Он торжественно, как при клятве, приложил руки к сердцу: «Не беспокойся. Я буду нем как рыба».
Пока сообща приводили дом в «божеский» вид и складывали разбросанную одежду, время шагнуло далеко за полночь. Но, несмотря на поздний час, все равно никто не смог уснуть. Юзеф в эту ночь тоже перебрался к нам, расстелил для себя постель на диване, и мы все долго переговаривались в темноте, гадали, с чего бы это гитлеровские сыщики решили, что у нас есть приемник? Неужели нашелся какой-то гад, что решил «подложить нам свинью». Миша предположил: может, это снова неймется Эрне, может быть, это она сработала своим языком? Но тут же опроверг свои домыслы: нет, Эрна теперь стала совсем другой, она здесь ни при чем. А мне вдруг подумалось: не Мита ли виновница произошедшего у нас погрома? Как она окрысилась тогда на мои слова «Вильнюс снова советский», как интересовалась, откуда я это узнала? Да, пожалуй, это Мита постаралась науськать на нас гестаповцев…
Сегодня утром по угрюмо-торжествующему виду Адольфа-второго мы сразу поняли, что ему известно о вчерашнем гнусном обыске.
– Что, достукались? – не без злорадства спросил он, едва мы вошли во двор. – А ведь я предупреждал вас, и не раз: живите смирно, трудитесь честно – и никаких проблем с властями не возникнет. Не слушаетесь меня – пеняйте на себя! Идиоты! Такое впечатление, что каждый из вас так и рвется в концлагерь.
– Господин Шмидт, – обратилась я к нему, – но ведь вам-то отлично известно, что у нас нет и никогда не было никакого приемника. Почему же вы допустили этот произвол? Ведь вы знали, не могли не знать о том, что у нас будет обыск?
– Знал, конечно, – самодовольно признался Адольф-второй. – Знал, но решил не вмешиваться. Приемника-то, может, вы и не имеете, да только установлено, что именно от вас исходит много всякой смуты. – Недовольно крякнув, добавил загадочную фразу: – За вчерашний обыск благодарите ваших друзей, что без конца по воскресеньям толкутся у вас… Я не раз предупреждал: чтобы сами никуда не шлялись и к себе никого не приваживали.
Странно. Очень странно.

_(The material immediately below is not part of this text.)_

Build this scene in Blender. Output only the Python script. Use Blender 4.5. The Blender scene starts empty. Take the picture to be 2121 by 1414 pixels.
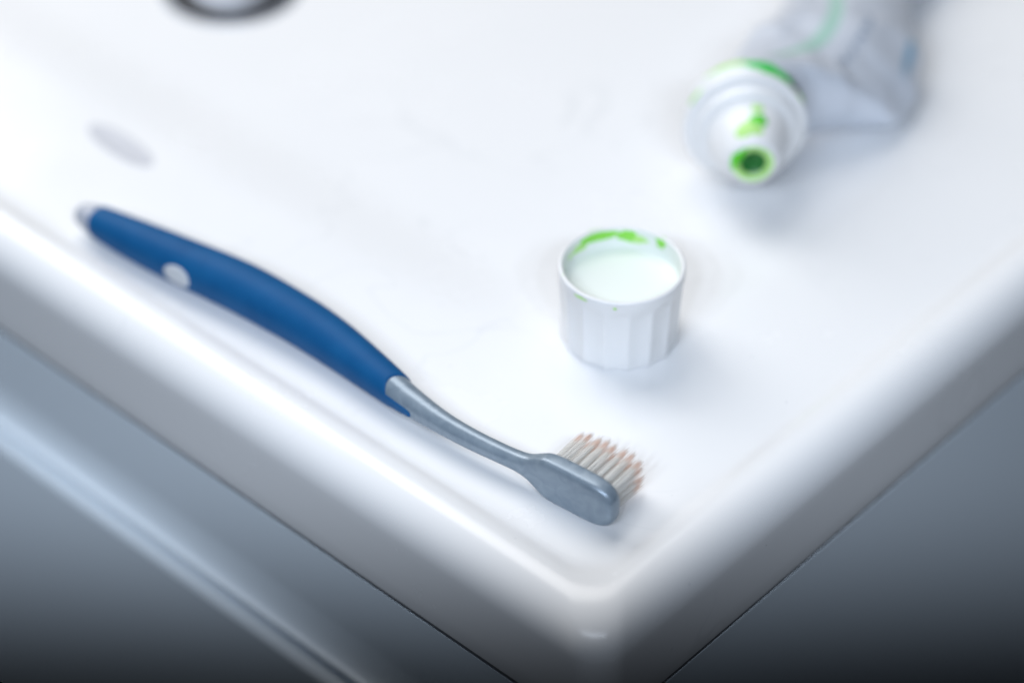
import bpy, math, random
from mathutils import Vector, noise

random.seed(7)
MM = 0.001
sc = bpy.context.scene

# ------------------------------------------------------------------ camera
cam_d = bpy.data.cameras.new("camera")
cam = bpy.data.objects.new("camera", cam_d)
sc.collection.objects.link(cam)
cam.location = (0.0, -0.500, 0.42037)
cam.rotation_euler = (math.radians(90 - 40), 0, 0)
cam_d.sensor_width = 36
cam_d.lens = 88.26
cam_d.clip_start = 0.01
cam_d.clip_end = 20
cam_d.dof.use_dof = True
cam_d.dof.focus_distance = 0.611
cam_d.dof.aperture_fstop = 3.5
sc.camera = cam

# ------------------------------------------------------------------ world and lamps
w = bpy.data.worlds.new("World")
sc.world = w
w.use_nodes = True
bg = w.node_tree.nodes["Background"]
bg.inputs[0].default_value = (0.62, 0.72, 0.88, 1)
bg.inputs[1].default_value = 0.006


def look(o, target):
    d = Vector(target) - Vector(o.location)
    o.rotation_euler = d.to_track_quat('-Z', 'Y').to_euler()


def area(name, loc, target, sx, sy, power, col):
    d = bpy.data.lights.new(name, 'AREA')
    d.shape = 'RECTANGLE'
    d.size, d.size_y = sx, sy
    d.energy = power
    d.color = col
    o = bpy.data.objects.new(name, d)
    sc.collection.objects.link(o)
    o.location = loc
    look(o, target)
    return o


# a wide window high on the left and a soft ceiling light behind the basin
area("window_light", (-0.52, 0.62, 0.62), (-0.02, 0.08, 0.0), 0.55, 0.6, 4.8, (1.0, 0.975, 0.95))
area("ceiling_light", (-0.16, 0.56, 1.12), (0.02, 0.12, 0.0), 0.8, 0.6, 6.6, (1.0, 0.98, 0.955))
# row of added fill spots near the camera; cut-off fades the lower fronts dark
for bx, bw in ((-0.54, 1.0), (-0.36, 1.15), (-0.18, 1.25), (0.0, 1.2), (0.18, 1.05), (0.34, 0.85)):
    sd = bpy.data.lights.new("fill_spot", 'SPOT')
    sd.energy = 8.2 * bw
    sd.color = (0.77, 0.865, 1.0)
    sd.spot_size = math.radians(180)
    sd.spot_blend = 0.058
    sd.shadow_soft_size = 0.015
    so = bpy.data.objects.new("fill_spot", sd)
    sc.collection.objects.link(so)
    so.location = (bx, -0.838, 0.785)
    so.rotation_euler = (math.radians(90 + 42.15), 0, 0)

sc.view_settings.view_transform = 'Standard'
sc.view_settings.look = 'None'
sc.view_settings.exposure = 0.07
sc.view_settings.gamma = 1.0
sc.cycles.use_denoising = True
sc.cycles.max_bounces = 24
sc.cycles.diffuse_bounces = 10
sc.cycles.transmission_bounces = 16
sc.cycles.transparent_max_bounces = 64

# ------------------------------------------------------------------ helpers


def mat(name, col, rough=0.4, metal=0.0, **kw):
    m = bpy.data.materials.new(name)
    m.use_nodes = True
    b = m.node_tree.nodes["Principled BSDF"]
    b.inputs["Base Color"].default_value = (*col, 1)
    b.inputs["Roughness"].default_value = rough
    b.inputs["Metallic"].default_value = metal
    for k, v in kw.items():
        b.inputs[k.replace("_", " ")].default_value = v
    return m, m.node_tree, b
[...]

Посовещавшись в обед, решили: впредь надо быть всем осторожней в информировании посторонних новостями и доверять их только самым надежным.

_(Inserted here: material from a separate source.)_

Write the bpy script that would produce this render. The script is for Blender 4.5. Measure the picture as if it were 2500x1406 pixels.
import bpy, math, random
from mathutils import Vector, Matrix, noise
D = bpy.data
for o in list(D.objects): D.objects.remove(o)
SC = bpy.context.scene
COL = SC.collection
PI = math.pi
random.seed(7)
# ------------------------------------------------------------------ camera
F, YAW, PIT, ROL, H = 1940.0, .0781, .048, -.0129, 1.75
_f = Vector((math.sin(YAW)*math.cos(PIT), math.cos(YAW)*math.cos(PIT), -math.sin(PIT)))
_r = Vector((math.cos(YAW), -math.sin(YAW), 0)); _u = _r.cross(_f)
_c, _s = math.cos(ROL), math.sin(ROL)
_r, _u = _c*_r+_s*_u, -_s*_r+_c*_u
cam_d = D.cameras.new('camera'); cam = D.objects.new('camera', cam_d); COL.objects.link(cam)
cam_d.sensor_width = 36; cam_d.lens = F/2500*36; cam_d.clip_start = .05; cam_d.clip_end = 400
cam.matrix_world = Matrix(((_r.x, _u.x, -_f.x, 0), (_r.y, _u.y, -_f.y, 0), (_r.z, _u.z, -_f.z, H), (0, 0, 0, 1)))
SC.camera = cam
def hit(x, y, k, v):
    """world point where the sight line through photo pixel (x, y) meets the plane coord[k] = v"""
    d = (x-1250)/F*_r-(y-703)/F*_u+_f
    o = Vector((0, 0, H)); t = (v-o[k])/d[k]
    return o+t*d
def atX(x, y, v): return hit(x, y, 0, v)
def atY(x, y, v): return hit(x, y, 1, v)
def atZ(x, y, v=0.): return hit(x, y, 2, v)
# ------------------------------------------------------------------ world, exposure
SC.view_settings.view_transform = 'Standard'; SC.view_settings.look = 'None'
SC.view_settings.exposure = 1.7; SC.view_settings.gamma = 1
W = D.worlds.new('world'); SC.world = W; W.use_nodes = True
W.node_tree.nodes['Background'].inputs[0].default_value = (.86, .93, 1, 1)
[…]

Теперь о сегодня. К сожалению, трехдневная непогода закончилась, и после обеда вновь приступили к вывозке ржи.
Для этой цели прибыли из деревни на помощь два молодых поляка – фольксдейтчи. Вернее, один из них по имени Мицько – украинец, из Голиции. Между прочим, оба – интересные личности. Сообщили, что советскими войсками взята Варшава (по-моему, это – «утка»), и заверили, что через три недели «красные» будут здесь. По их осторожным репликам можно понять, что они ждут русских, но одновременно и боятся их – главным образом страшатся Сибири. Глупые. Я сказала им об этом и добавила, что ведь и Сибирь – русская земля.
Оба с интересом расспрашивали меня и Мишу, как мы жили дома, но, чувствуется, не поверили ни одному нашему слову.